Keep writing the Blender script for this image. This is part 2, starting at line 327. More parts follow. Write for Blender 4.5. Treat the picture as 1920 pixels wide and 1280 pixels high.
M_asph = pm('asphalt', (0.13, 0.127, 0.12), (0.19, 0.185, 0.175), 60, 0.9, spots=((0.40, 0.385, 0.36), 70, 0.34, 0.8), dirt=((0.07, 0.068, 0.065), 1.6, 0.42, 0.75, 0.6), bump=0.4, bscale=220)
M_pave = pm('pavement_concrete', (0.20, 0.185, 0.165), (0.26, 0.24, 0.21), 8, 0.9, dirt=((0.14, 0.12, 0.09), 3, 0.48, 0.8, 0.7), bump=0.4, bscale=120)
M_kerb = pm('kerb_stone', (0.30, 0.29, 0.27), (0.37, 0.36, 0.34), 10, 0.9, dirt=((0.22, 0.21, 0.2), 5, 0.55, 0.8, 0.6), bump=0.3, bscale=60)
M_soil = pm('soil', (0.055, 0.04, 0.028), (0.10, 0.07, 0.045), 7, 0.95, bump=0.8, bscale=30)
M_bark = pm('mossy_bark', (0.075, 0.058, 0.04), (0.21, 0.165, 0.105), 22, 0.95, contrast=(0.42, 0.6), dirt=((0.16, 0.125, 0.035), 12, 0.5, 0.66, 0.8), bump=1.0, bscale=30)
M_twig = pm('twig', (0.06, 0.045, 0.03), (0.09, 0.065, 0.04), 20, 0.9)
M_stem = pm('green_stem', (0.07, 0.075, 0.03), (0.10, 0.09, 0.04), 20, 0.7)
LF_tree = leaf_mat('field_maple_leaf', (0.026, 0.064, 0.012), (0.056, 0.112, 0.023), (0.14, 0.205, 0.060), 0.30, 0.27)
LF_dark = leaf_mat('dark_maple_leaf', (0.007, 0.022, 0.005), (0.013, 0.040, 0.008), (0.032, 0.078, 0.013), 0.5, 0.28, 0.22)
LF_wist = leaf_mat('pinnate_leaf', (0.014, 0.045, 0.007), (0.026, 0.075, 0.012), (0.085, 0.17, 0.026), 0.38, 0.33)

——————

WHAT TO PRODUCE
Repeat, without changes, every line from the one that contains "0.5, 0.28, 0.22)" through the final line of the data.

TASK SOLUTION
LF_dark = leaf_mat('dark_maple_leaf', (0.007, 0.022, 0.005), (0.013, 0.040, 0.008), (0.032, 0.078, 0.013), 0.5, 0.28, 0.22)
LF_wist = leaf_mat('pinnate_leaf', (0.014, 0.045, 0.007), (0.026, 0.075, 0.012), (0.085, 0.17, 0.026), 0.38, 0.33)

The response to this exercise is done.